§ **EXERCISE**
Will you return, word for word, only the lines from the top of the data below down to and including the one with "nb.add(vs, fs).build('nosing_board', 'nosing', floor)"?
+ + +
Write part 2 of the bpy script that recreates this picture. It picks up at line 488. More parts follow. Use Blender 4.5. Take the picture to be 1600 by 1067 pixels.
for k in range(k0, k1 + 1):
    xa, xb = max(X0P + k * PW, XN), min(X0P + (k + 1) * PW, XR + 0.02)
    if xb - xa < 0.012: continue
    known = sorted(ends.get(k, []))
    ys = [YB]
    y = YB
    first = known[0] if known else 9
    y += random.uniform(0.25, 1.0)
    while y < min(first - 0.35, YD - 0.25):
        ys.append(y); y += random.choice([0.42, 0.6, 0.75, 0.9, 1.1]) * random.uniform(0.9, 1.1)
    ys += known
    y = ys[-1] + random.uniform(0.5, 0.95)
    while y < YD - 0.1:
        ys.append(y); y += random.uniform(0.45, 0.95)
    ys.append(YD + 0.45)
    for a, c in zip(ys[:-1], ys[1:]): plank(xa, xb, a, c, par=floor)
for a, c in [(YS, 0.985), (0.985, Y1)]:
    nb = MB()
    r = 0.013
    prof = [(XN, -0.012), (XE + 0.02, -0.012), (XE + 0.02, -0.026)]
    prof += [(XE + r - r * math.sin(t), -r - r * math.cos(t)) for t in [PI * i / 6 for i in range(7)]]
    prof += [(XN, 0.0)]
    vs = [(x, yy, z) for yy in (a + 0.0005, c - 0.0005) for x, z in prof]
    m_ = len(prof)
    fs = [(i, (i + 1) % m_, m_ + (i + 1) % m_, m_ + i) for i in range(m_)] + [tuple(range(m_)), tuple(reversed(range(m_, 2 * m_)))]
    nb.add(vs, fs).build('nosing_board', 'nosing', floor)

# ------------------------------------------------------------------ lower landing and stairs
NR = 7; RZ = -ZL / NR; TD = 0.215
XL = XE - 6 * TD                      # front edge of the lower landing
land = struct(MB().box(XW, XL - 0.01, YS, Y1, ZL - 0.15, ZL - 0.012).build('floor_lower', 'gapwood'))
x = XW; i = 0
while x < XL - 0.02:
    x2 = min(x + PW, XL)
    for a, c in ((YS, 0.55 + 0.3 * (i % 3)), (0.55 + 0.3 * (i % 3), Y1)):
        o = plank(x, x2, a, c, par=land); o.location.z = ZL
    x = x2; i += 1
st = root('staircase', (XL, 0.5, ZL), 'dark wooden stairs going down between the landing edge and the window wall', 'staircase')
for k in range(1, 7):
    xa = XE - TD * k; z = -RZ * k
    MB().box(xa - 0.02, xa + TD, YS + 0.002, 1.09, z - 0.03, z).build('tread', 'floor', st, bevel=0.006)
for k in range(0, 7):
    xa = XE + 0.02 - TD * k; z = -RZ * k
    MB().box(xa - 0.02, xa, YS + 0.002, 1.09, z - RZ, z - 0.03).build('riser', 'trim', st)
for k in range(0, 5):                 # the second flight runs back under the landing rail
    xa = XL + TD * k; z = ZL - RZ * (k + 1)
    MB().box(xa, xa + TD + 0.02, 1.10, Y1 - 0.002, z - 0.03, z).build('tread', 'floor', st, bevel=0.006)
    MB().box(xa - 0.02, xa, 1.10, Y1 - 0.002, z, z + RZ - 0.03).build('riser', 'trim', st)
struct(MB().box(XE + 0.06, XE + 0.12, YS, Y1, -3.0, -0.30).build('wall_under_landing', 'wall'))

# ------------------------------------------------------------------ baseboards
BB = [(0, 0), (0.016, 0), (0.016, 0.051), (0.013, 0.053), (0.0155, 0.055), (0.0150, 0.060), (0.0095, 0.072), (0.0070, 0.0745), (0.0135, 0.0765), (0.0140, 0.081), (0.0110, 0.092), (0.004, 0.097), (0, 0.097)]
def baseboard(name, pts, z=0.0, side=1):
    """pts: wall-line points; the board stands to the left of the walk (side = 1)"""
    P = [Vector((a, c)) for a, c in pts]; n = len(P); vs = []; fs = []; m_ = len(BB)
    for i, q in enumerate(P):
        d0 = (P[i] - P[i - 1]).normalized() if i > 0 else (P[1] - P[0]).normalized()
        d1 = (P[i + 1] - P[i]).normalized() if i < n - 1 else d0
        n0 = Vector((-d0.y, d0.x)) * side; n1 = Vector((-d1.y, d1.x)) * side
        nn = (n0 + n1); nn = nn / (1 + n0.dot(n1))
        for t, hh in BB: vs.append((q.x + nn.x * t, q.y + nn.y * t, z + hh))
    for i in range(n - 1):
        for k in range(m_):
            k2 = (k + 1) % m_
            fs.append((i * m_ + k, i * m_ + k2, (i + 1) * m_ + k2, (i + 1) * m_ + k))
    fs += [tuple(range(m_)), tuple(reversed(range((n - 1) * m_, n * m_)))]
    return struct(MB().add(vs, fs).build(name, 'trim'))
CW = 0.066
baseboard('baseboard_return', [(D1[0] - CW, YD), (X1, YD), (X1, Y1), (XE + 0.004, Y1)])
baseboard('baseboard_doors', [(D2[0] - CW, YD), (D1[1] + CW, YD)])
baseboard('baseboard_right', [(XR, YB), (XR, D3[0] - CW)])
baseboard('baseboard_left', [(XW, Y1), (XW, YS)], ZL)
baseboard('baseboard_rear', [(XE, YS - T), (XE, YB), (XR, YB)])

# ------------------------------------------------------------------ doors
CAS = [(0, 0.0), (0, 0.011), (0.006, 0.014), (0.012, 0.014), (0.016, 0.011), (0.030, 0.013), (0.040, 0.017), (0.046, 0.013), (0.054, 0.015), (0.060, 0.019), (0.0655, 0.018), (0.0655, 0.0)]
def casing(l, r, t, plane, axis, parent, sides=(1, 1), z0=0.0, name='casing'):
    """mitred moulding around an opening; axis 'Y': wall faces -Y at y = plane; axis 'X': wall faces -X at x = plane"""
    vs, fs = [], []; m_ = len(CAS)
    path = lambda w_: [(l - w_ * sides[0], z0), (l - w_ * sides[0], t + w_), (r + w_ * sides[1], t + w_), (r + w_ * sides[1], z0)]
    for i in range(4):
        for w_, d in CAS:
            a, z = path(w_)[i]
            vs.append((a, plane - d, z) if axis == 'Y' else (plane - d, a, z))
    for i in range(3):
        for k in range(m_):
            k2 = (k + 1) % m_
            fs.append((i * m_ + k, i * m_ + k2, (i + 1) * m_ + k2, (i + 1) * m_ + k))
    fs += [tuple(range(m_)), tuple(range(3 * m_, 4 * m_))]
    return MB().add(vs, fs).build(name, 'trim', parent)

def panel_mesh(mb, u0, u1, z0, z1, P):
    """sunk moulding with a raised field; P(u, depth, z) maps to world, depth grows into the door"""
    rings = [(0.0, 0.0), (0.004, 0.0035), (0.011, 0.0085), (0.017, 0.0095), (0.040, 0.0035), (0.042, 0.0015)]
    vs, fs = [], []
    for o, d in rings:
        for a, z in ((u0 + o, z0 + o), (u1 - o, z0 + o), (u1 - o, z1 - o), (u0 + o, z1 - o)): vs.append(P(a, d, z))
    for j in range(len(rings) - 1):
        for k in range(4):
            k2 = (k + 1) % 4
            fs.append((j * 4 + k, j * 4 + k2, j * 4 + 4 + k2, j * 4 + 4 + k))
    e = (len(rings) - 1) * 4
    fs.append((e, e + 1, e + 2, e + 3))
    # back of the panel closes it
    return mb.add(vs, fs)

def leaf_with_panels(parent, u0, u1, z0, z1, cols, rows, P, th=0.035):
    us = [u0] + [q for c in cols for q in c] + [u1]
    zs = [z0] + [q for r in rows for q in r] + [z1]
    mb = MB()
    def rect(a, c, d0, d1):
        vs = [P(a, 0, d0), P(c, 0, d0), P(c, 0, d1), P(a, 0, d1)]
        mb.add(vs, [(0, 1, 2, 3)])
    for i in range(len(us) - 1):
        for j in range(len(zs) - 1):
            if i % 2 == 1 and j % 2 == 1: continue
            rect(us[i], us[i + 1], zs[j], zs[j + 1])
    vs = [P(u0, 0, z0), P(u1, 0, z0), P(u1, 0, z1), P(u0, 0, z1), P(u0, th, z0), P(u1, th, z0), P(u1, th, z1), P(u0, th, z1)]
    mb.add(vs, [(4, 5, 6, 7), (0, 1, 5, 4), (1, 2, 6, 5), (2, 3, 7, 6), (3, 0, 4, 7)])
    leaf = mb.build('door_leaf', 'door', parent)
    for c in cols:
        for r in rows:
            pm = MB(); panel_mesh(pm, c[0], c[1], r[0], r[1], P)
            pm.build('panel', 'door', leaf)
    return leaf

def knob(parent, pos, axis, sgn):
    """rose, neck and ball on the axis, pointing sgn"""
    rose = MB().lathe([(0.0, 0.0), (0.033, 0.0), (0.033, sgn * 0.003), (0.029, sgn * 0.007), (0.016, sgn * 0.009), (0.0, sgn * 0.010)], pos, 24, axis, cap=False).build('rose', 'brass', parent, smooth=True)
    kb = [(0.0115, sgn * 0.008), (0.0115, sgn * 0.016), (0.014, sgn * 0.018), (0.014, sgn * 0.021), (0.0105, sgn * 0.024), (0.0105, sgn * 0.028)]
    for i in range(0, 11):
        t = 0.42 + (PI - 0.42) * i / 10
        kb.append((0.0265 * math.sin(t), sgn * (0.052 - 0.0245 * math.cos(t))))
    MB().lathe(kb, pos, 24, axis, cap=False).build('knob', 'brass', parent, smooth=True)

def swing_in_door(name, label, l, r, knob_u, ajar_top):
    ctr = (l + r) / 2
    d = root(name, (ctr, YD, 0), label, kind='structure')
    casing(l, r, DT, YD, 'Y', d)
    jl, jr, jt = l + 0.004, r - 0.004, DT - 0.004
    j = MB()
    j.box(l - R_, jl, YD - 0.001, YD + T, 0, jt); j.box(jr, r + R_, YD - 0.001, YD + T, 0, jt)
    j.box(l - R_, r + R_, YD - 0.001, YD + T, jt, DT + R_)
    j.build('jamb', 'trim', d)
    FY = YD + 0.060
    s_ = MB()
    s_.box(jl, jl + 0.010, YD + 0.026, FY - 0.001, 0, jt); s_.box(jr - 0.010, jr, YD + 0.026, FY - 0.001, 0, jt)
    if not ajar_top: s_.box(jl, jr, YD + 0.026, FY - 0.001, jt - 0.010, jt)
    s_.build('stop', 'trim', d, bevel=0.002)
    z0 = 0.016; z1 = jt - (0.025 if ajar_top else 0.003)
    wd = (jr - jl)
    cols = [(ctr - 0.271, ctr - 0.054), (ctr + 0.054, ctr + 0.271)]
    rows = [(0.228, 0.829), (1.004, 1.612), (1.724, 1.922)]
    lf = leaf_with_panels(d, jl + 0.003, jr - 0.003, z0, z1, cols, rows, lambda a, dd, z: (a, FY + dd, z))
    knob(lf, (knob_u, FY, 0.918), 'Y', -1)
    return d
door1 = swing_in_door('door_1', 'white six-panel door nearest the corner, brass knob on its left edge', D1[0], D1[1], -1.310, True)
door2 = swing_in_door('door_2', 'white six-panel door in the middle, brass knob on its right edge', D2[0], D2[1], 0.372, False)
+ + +
§ **REPLY**
Write part 2 of the bpy script that recreates this picture. It picks up at line 488. More parts follow. Use Blender 4.5. Take the picture to be 1600 by 1067 pixels.
for k in range(k0, k1 + 1):
    xa, xb = max(X0P + k * PW, XN), min(X0P + (k + 1) * PW, XR + 0.02)
    if xb - xa < 0.012: continue
    known = sorted(ends.get(k, []))
    ys = [YB]
    y = YB
    first = known[0] if known else 9
    y += random.uniform(0.25, 1.0)
    while y < min(first - 0.35, YD - 0.25):
        ys.append(y); y += random.choice([0.42, 0.6, 0.75, 0.9, 1.1]) * random.uniform(0.9, 1.1)
    ys += known
    y = ys[-1] + random.uniform(0.5, 0.95)
    while y < YD - 0.1:
        ys.append(y); y += random.uniform(0.45, 0.95)
    ys.append(YD + 0.45)
    for a, c in zip(ys[:-1], ys[1:]): plank(xa, xb, a, c, par=floor)
for a, c in [(YS, 0.985), (0.985, Y1)]:
    nb = MB()
    r = 0.013
    prof = [(XN, -0.012), (XE + 0.02, -0.012), (XE + 0.02, -0.026)]
    prof += [(XE + r - r * math.sin(t), -r - r * math.cos(t)) for t in [PI * i / 6 for i in range(7)]]
    prof += [(XN, 0.0)]
    vs = [(x, yy, z) for yy in (a + 0.0005, c - 0.0005) for x, z in prof]
    m_ = len(prof)
    fs = [(i, (i + 1) % m_, m_ + (i + 1) % m_, m_ + i) for i in range(m_)] + [tuple(range(m_)), tuple(reversed(range(m_, 2 * m_)))]
    nb.add(vs, fs).build('nosing_board', 'nosing', floor)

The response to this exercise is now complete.